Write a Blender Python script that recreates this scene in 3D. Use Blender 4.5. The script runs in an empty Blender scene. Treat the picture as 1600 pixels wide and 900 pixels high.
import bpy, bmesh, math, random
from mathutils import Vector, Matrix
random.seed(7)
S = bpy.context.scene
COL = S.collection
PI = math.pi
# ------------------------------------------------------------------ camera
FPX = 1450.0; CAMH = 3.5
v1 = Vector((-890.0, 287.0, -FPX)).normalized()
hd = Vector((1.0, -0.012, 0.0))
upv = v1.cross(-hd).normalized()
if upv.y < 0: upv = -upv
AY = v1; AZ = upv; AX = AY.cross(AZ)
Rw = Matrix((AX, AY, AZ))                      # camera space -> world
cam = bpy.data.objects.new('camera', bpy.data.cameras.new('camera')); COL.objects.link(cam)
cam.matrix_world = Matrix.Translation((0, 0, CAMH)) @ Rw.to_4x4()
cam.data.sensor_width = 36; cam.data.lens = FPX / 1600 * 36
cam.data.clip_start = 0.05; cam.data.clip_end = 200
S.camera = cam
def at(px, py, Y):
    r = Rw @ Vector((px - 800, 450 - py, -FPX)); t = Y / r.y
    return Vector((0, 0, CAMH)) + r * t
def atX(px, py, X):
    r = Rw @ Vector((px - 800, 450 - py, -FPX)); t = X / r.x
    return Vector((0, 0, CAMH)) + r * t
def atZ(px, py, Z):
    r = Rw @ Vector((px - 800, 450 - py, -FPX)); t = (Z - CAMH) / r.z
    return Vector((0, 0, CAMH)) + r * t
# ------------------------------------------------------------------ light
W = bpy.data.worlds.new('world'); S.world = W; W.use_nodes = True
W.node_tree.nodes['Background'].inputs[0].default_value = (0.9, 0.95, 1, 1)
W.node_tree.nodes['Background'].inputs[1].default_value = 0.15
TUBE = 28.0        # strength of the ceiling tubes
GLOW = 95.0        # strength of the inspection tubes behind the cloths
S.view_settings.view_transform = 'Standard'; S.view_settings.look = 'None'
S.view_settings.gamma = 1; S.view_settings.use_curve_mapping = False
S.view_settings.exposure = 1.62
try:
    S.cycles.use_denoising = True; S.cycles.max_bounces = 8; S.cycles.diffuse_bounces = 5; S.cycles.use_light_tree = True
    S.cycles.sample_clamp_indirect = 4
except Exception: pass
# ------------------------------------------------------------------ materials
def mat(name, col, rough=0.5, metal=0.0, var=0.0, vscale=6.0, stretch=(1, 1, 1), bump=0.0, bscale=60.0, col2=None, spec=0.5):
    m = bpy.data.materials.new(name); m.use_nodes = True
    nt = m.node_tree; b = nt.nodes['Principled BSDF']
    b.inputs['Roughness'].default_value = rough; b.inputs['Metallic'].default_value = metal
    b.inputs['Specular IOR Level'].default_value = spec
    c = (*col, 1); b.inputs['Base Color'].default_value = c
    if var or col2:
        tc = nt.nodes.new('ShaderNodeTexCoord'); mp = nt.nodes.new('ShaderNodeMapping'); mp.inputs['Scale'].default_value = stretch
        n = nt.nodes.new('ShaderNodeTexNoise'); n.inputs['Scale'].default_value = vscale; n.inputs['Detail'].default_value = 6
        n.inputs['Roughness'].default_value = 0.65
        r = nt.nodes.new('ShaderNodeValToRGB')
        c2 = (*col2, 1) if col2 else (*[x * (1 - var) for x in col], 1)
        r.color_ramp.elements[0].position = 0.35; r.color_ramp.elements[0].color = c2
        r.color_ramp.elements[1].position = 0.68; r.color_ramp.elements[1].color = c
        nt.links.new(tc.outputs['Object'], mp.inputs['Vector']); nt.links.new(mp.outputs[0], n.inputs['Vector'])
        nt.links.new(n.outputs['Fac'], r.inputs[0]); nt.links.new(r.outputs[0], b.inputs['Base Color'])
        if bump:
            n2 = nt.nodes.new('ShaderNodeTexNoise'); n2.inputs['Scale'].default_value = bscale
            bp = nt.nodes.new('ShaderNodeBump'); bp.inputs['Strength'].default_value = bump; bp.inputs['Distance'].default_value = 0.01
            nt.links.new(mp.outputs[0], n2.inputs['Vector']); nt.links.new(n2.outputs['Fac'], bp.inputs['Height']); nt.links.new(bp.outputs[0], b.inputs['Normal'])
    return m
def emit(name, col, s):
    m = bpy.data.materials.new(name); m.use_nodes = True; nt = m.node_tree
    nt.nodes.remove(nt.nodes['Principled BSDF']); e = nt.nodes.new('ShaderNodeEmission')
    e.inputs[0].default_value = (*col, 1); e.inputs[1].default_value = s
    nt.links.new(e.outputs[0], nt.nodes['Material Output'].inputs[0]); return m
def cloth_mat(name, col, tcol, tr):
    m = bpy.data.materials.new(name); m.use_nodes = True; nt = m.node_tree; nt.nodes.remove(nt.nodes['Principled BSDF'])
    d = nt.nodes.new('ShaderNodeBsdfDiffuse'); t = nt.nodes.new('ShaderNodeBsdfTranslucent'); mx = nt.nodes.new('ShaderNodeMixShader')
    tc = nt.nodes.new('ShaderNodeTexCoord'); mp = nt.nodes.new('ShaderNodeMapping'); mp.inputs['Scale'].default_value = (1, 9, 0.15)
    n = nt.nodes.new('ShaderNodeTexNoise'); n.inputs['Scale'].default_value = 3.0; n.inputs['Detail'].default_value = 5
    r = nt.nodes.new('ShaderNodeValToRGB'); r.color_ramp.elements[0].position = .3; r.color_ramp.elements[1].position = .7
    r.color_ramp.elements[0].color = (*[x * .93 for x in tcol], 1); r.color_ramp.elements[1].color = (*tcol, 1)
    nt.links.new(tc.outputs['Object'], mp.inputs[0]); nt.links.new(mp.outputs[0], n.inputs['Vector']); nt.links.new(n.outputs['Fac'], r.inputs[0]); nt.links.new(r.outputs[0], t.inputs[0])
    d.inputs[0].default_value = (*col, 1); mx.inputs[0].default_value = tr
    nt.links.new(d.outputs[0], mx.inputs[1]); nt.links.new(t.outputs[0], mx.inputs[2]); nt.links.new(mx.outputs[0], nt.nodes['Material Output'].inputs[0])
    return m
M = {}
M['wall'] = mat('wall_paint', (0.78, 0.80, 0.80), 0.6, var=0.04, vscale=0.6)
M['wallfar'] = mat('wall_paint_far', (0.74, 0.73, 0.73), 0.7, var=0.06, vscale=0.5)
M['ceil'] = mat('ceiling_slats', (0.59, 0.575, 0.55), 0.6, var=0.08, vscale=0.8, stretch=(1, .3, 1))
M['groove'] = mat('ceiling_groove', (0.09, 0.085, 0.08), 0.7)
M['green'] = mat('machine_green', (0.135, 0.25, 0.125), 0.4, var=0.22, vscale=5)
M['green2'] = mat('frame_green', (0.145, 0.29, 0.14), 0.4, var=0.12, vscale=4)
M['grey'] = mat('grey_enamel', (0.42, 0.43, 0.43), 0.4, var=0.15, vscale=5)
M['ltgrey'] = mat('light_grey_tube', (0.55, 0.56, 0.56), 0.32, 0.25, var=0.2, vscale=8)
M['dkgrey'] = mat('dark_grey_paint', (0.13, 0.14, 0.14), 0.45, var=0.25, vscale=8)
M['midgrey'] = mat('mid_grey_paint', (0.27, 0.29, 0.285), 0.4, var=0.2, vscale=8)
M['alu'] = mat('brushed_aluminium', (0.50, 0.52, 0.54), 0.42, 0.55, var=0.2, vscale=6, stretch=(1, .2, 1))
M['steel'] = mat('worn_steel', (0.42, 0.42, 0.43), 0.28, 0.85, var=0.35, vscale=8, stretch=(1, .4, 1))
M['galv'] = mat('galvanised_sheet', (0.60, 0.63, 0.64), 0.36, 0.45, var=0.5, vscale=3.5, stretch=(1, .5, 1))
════
Take the listing above and write it out again exactly.

Write a Blender Python script that recreates this scene in 3D. Use Blender 4.5. The script runs in an empty Blender scene. Treat the picture as 1600 pixels wide and 900 pixels high.
import bpy, bmesh, math, random
from mathutils import Vector, Matrix
random.seed(7)
S = bpy.context.scene
COL = S.collection
PI = math.pi
# ------------------------------------------------------------------ camera
FPX = 1450.0; CAMH = 3.5
v1 = Vector((-890.0, 287.0, -FPX)).normalized()
hd = Vector((1.0, -0.012, 0.0))
upv = v1.cross(-hd).normalized()
if upv.y < 0: upv = -upv
AY = v1; AZ = upv; AX = AY.cross(AZ)
Rw = Matrix((AX, AY, AZ))                      # camera space -> world
cam = bpy.data.objects.new('camera', bpy.data.cameras.new('camera')); COL.objects.link(cam)
cam.matrix_world = Matrix.Translation((0, 0, CAMH)) @ Rw.to_4x4()
cam.data.sensor_width = 36; cam.data.lens = FPX / 1600 * 36
cam.data.clip_start = 0.05; cam.data.clip_end = 200
S.camera = cam
def at(px, py, Y):
    r = Rw @ Vector((px - 800, 450 - py, -FPX)); t = Y / r.y
    return Vector((0, 0, CAMH)) + r * t
def atX(px, py, X):
    r = Rw @ Vector((px - 800, 450 - py, -FPX)); t = X / r.x
    return Vector((0, 0, CAMH)) + r * t
def atZ(px, py, Z):
    r = Rw @ Vector((px - 800, 450 - py, -FPX)); t = (Z - CAMH) / r.z
    return Vector((0, 0, CAMH)) + r * t
# ------------------------------------------------------------------ light
W = bpy.data.worlds.new('world'); S.world = W; W.use_nodes = True
W.node_tree.nodes['Background'].inputs[0].default_value = (0.9, 0.95, 1, 1)
W.node_tree.nodes['Background'].inputs[1].default_value = 0.15
TUBE = 28.0        # strength of the ceiling tubes
GLOW = 95.0        # strength of the inspection tubes behind the cloths
S.view_settings.view_transform = 'Standard'; S.view_settings.look = 'None'
S.view_settings.gamma = 1; S.view_settings.use_curve_mapping = False
S.view_settings.exposure = 1.62
try:
    S.cycles.use_denoising = True; S.cycles.max_bounces = 8; S.cycles.diffuse_bounces = 5; S.cycles.use_light_tree = True
    S.cycles.sample_clamp_indirect = 4
except Exception: pass
# ------------------------------------------------------------------ materials
def mat(name, col, rough=0.5, metal=0.0, var=0.0, vscale=6.0, stretch=(1, 1, 1), bump=0.0, bscale=60.0, col2=None, spec=0.5):
    m = bpy.data.materials.new(name); m.use_nodes = True
    nt = m.node_tree; b = nt.nodes['Principled BSDF']
    b.inputs['Roughness'].default_value = rough; b.inputs['Metallic'].default_value = metal
    b.inputs['Specular IOR Level'].default_value = spec
    c = (*col, 1); b.inputs['Base Color'].default_value = c
    if var or col2:
        tc = nt.nodes.new('ShaderNodeTexCoord'); mp = nt.nodes.new('ShaderNodeMapping'); mp.inputs['Scale'].default_value = stretch
        n = nt.nodes.new('ShaderNodeTexNoise'); n.inputs['Scale'].default_value = vscale; n.inputs['Detail'].default_value = 6
        n.inputs['Roughness'].default_value = 0.65
        r = nt.nodes.new('ShaderNodeValToRGB')
        c2 = (*col2, 1) if col2 else (*[x * (1 - var) for x in col], 1)
        r.color_ramp.elements[0].position = 0.35; r.color_ramp.elements[0].color = c2
        r.color_ramp.elements[1].position = 0.68; r.color_ramp.elements[1].color = c
        nt.links.new(tc.outputs['Object'], mp.inputs['Vector']); nt.links.new(mp.outputs[0], n.inputs['Vector'])
        nt.links.new(n.outputs['Fac'], r.inputs[0]); nt.links.new(r.outputs[0], b.inputs['Base Color'])
        if bump:
            n2 = nt.nodes.new('ShaderNodeTexNoise'); n2.inputs['Scale'].default_value = bscale
            bp = nt.nodes.new('ShaderNodeBump'); bp.inputs['Strength'].default_value = bump; bp.inputs['Distance'].default_value = 0.01
            nt.links.new(mp.outputs[0], n2.inputs['Vector']); nt.links.new(n2.outputs['Fac'], bp.inputs['Height']); nt.links.new(bp.outputs[0], b.inputs['Normal'])
    return m
def emit(name, col, s):
    m = bpy.data.materials.new(name); m.use_nodes = True; nt = m.node_tree
    nt.nodes.remove(nt.nodes['Principled BSDF']); e = nt.nodes.new('ShaderNodeEmission')
    e.inputs[0].default_value = (*col, 1); e.inputs[1].default_value = s
    nt.links.new(e.outputs[0], nt.nodes['Material Output'].inputs[0]); return m
def cloth_mat(name, col, tcol, tr):
    m = bpy.data.materials.new(name); m.use_nodes = True; nt = m.node_tree; nt.nodes.remove(nt.nodes['Principled BSDF'])
    d = nt.nodes.new('ShaderNodeBsdfDiffuse'); t = nt.nodes.new('ShaderNodeBsdfTranslucent'); mx = nt.nodes.new('ShaderNodeMixShader')
    tc = nt.nodes.new('ShaderNodeTexCoord'); mp = nt.nodes.new('ShaderNodeMapping'); mp.inputs['Scale'].default_value = (1, 9, 0.15)
    n = nt.nodes.new('ShaderNodeTexNoise'); n.inputs['Scale'].default_value = 3.0; n.inputs['Detail'].default_value = 5
    r = nt.nodes.new('ShaderNodeValToRGB'); r.color_ramp.elements[0].position = .3; r.color_ramp.elements[1].position = .7
    r.color_ramp.elements[0].color = (*[x * .93 for x in tcol], 1); r.color_ramp.elements[1].color = (*tcol, 1)
    nt.links.new(tc.outputs['Object'], mp.inputs[0]); nt.links.new(mp.outputs[0], n.inputs['Vector']); nt.links.new(n.outputs['Fac'], r.inputs[0]); nt.links.new(r.outputs[0], t.inputs[0])
    d.inputs[0].default_value = (*col, 1); mx.inputs[0].default_value = tr
    nt.links.new(d.outputs[0], mx.inputs[1]); nt.links.new(t.outputs[0], mx.inputs[2]); nt.links.new(mx.outputs[0], nt.nodes['Material Output'].inputs[0])
    return m
M = {}
M['wall'] = mat('wall_paint', (0.78, 0.80, 0.80), 0.6, var=0.04, vscale=0.6)
M['wallfar'] = mat('wall_paint_far', (0.74, 0.73, 0.73), 0.7, var=0.06, vscale=0.5)
M['ceil'] = mat('ceiling_slats', (0.59, 0.575, 0.55), 0.6, var=0.08, vscale=0.8, stretch=(1, .3, 1))
M['groove'] = mat('ceiling_groove', (0.09, 0.085, 0.08), 0.7)
M['green'] = mat('machine_green', (0.135, 0.25, 0.125), 0.4, var=0.22, vscale=5)
M['green2'] = mat('frame_green', (0.145, 0.29, 0.14), 0.4, var=0.12, vscale=4)
M['grey'] = mat('grey_enamel', (0.42, 0.43, 0.43), 0.4, var=0.15, vscale=5)
M['ltgrey'] = mat('light_grey_tube', (0.55, 0.56, 0.56), 0.32, 0.25, var=0.2, vscale=8)
M['dkgrey'] = mat('dark_grey_paint', (0.13, 0.14, 0.14), 0.45, var=0.25, vscale=8)
M['midgrey'] = mat('mid_grey_paint', (0.27, 0.29, 0.285), 0.4, var=0.2, vscale=8)
M['alu'] = mat('brushed_aluminium', (0.50, 0.52, 0.54), 0.42, 0.55, var=0.2, vscale=6, stretch=(1, .2, 1))
M['steel'] = mat('worn_steel', (0.42, 0.42, 0.43), 0.28, 0.85, var=0.35, vscale=8, stretch=(1, .4, 1))
M['galv'] = mat('galvanised_sheet', (0.60, 0.63, 0.64), 0.36, 0.45, var=0.5, vscale=3.5, stretch=(1, .5, 1))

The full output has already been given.